Umstritten ist an der Parteibasis auch die Euro-Rettungspolitik. Bisher hat Erdel im Bundestag den Milliarden-Paketen stets zugestimmt, auch wenn er einräumt, wegen Griechenland "schlaflose Nächte gehabt zu haben". Es komme jetzt darauf an, die Fehler bei der Euro-Einführung durch Maßnahmen wie den Fiskalpakt oder ein Überwachungsregime wie die Troika zu revidieren. Erdel achtet aber auch Fraktionskollegen wie Frank Schäffler, die die Euro-Hilfen ablehnen. "Das Parlament lebt von der Vielfalt der Meinungen."

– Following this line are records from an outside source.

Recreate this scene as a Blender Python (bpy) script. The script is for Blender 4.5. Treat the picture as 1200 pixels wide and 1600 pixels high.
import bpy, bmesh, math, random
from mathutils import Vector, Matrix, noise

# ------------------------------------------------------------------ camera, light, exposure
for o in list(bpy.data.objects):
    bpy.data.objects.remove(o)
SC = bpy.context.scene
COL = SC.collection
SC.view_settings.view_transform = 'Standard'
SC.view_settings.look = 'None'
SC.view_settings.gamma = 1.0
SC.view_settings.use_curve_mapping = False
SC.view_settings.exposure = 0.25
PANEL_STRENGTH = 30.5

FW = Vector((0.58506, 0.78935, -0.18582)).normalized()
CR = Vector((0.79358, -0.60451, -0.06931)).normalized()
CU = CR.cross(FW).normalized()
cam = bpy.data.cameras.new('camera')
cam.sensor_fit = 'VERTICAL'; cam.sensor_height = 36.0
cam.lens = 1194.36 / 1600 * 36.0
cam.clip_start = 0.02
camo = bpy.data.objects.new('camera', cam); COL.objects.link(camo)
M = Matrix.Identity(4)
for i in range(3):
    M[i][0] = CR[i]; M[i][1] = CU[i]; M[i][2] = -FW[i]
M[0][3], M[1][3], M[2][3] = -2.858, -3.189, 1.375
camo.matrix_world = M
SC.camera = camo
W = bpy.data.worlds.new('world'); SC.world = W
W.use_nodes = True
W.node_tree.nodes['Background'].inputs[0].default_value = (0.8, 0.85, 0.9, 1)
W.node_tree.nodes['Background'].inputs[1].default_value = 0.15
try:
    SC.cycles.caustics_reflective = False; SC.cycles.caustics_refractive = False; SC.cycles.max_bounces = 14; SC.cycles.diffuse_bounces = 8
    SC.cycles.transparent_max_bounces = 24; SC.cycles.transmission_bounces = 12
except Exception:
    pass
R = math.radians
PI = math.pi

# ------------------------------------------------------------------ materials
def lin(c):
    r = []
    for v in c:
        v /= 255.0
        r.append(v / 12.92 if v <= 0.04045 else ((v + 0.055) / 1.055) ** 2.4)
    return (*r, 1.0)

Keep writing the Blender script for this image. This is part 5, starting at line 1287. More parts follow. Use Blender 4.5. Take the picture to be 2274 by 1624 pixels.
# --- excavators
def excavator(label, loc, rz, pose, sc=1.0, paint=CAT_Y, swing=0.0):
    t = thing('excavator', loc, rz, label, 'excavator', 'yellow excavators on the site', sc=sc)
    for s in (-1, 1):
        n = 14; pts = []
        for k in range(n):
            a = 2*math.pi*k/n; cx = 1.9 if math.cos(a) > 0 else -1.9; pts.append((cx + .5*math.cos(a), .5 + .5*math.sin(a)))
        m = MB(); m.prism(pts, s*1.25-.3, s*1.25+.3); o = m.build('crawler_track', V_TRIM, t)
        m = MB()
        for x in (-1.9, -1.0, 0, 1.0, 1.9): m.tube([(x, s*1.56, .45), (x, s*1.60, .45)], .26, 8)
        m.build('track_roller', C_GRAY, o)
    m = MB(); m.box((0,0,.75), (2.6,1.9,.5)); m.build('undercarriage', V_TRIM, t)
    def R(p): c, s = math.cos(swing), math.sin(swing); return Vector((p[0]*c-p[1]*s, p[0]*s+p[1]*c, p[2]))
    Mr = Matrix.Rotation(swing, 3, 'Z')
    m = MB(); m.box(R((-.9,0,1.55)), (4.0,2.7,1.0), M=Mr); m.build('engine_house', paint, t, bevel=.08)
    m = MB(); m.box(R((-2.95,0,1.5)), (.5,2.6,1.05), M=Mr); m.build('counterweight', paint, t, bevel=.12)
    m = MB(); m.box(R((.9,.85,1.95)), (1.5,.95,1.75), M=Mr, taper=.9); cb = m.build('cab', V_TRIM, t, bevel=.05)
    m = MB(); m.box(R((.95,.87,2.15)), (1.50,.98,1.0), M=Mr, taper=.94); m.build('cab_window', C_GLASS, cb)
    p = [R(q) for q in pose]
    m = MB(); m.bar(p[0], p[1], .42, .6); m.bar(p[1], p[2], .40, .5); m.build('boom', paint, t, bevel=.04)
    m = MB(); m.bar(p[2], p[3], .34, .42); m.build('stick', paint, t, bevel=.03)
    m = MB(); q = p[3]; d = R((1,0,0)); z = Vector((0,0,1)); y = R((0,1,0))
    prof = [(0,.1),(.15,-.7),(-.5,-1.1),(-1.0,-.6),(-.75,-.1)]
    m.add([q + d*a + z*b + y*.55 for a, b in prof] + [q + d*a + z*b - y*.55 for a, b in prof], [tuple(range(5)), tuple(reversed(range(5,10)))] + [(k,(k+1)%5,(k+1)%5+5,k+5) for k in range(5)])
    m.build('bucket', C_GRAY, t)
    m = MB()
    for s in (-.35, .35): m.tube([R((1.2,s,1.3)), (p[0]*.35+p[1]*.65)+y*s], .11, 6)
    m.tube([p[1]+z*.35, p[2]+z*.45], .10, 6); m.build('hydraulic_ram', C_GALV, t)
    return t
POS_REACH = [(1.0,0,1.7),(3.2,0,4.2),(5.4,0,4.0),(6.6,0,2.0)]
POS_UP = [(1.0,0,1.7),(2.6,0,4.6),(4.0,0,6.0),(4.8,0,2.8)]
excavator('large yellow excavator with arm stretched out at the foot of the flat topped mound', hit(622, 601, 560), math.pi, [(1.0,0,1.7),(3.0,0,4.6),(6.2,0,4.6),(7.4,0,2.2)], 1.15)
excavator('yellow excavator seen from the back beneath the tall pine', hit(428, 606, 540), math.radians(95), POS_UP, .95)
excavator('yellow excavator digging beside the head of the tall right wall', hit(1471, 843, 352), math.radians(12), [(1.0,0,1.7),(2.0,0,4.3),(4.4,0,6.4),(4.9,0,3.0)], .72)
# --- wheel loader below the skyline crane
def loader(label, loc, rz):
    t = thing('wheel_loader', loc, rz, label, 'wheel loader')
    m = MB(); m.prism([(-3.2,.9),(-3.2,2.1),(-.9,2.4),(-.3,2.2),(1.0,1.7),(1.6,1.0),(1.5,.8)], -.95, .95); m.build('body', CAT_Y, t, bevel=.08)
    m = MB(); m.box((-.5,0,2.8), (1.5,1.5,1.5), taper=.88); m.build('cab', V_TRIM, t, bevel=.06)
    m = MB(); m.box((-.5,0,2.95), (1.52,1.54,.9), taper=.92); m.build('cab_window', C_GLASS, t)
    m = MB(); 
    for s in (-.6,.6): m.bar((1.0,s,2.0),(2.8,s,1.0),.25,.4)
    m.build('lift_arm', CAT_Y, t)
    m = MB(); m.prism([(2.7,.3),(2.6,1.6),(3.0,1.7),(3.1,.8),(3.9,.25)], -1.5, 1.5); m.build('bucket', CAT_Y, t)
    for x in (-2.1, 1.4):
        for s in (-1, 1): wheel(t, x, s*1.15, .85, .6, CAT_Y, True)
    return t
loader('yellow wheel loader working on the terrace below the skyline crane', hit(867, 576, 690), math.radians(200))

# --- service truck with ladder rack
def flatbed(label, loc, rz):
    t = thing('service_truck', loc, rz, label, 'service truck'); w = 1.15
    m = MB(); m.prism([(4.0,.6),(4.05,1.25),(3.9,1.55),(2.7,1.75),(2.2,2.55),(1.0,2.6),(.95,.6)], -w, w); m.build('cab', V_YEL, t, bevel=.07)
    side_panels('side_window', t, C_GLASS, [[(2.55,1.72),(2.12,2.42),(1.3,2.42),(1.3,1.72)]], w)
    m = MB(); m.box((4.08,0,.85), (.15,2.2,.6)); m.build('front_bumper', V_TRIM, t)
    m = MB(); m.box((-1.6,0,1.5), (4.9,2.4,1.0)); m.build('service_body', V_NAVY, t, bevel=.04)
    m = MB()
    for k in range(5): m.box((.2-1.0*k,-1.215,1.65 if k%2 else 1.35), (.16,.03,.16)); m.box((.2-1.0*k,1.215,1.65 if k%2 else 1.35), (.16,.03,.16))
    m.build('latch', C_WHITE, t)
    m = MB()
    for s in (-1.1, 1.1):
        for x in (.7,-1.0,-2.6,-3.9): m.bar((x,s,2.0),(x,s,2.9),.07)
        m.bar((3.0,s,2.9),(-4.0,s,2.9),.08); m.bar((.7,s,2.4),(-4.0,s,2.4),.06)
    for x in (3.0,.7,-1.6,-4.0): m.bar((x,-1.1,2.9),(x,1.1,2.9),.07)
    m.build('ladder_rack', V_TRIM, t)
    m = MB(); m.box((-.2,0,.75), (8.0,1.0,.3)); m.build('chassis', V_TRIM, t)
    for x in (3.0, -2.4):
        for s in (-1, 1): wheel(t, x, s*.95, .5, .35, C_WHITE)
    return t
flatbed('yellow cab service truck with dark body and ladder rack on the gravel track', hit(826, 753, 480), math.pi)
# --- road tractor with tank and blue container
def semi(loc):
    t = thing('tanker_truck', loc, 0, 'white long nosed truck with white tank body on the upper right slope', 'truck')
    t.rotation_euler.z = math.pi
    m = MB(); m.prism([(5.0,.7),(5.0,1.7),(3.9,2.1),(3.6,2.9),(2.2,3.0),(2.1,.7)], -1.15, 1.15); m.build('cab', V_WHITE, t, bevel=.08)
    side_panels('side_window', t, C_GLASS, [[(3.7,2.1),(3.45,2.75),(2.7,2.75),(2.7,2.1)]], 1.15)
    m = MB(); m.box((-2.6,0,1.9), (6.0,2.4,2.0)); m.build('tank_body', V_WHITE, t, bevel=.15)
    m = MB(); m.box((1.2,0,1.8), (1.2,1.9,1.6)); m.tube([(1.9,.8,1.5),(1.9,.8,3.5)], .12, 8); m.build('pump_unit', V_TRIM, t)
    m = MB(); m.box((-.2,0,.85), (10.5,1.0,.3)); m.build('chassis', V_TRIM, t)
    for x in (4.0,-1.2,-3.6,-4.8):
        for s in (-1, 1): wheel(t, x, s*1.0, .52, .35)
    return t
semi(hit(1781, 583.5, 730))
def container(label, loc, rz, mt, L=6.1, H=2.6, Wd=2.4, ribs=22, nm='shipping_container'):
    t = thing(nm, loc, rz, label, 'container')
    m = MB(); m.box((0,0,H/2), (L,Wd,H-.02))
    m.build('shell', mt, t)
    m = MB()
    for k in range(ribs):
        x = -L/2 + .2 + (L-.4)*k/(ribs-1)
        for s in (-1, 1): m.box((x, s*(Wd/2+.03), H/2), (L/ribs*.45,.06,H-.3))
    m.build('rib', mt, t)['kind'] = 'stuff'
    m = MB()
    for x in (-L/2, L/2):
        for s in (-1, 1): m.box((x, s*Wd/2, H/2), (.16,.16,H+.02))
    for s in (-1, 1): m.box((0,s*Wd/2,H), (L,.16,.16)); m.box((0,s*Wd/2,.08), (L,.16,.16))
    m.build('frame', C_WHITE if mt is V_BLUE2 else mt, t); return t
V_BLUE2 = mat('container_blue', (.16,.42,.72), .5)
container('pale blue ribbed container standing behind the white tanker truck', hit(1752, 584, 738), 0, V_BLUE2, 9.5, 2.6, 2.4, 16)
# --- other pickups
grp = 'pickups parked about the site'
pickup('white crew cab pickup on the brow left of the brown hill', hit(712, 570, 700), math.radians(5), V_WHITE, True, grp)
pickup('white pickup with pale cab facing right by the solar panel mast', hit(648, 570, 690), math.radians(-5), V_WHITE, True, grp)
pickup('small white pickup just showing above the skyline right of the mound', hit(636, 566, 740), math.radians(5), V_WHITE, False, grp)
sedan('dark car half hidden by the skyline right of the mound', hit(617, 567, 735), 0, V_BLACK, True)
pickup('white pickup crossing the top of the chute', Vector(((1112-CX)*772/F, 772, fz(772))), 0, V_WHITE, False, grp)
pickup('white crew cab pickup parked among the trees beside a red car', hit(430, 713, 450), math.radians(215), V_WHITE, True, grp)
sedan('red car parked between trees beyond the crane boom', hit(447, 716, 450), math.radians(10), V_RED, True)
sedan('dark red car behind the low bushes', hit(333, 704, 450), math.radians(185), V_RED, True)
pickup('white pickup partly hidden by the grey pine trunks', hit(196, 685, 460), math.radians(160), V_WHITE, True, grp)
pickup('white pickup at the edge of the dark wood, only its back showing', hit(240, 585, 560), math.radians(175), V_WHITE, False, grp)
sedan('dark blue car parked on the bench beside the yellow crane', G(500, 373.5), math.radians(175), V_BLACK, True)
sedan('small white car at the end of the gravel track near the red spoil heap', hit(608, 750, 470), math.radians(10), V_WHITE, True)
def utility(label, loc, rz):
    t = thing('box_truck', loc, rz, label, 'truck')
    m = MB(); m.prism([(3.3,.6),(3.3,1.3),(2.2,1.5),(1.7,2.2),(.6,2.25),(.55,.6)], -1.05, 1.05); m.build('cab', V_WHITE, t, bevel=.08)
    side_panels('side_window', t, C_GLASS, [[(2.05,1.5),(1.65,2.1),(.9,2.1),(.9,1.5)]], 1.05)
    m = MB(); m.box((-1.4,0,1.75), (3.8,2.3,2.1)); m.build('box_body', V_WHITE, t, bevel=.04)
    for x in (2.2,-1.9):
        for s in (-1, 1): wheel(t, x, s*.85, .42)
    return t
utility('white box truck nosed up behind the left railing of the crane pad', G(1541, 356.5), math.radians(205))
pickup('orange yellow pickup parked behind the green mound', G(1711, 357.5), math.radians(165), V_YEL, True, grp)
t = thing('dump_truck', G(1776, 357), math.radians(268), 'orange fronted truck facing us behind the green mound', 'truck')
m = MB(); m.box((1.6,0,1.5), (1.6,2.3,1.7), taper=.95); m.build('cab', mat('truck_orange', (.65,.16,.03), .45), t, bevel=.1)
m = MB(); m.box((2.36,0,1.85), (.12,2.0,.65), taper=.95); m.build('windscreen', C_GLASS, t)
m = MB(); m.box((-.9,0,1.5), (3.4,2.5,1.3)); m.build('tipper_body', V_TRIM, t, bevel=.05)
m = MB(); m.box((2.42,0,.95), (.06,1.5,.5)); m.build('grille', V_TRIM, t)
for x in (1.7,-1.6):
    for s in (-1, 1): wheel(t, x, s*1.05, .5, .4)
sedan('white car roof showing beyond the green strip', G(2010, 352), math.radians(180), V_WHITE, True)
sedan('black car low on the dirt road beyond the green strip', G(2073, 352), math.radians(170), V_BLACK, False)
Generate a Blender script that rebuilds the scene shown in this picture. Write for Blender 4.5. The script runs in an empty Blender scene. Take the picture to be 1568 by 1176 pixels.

Erdels Weg in den Bundestag hat mit den Anstrengungen der Bayern-FDP zu tun, bei den CSU-geneigten Landwirten mehr Gehör zu finden. "Landwirtschaft hat viel mit Nachhaltigkeit, Eigentum und Unternehmertum zu tun", sagt Erdel. Da sei die FDP die richtige Partei und zeigt auf ein Plakat der Liberalen von 1946 in seinem Büro, wonach die "Erhaltung und Förderung eines freien Bauernstandes Grundlage für die Ernährung des deutschen Volkes ist". Erdel ist seit 1984 Gemeinderat einer Wählergruppe in Dietenhofen und derzeit Vize-Bürgermeister. FDP-Vertreter hatten ihn 2008 angesprochen, für den Kreis- und Landtag anzutreten - ohne Mandatserfolg - und 2009 für den Bundestag. 2008 trat Erdel in die FDP ein.

In den Bundestag konnte der gelernte Landwirtschaftsmeister und verheiratete Vater dreier Kinder nur gehen, weil sein damals 23 Jahre alter Sohn bereit war, den 100 Hektar großen Hof mit Milchkühen, Anbau von Agrarprodukten, Fischweihern und Forstwirtschaft zu übernehmen. Die Rückkehr an den Hof wäre auch die Option für Rainer Erdel, wenn es mit dem Mandat im Herbst nicht klappt. Der eher unauffällige, aber fleißige Abgeordnete bekam immerhin Platz 7 der Landesliste für die Bundestagswahl - und käme so bei einem "mittelprächtigen" FDP-Ergebnis ins Parlament. Für Hobbys bleibt Erdel angesichts des Stresses auf dem Bauernhof und im Bundestag nicht viel Zeit, "nur ein bisschen Skifahren".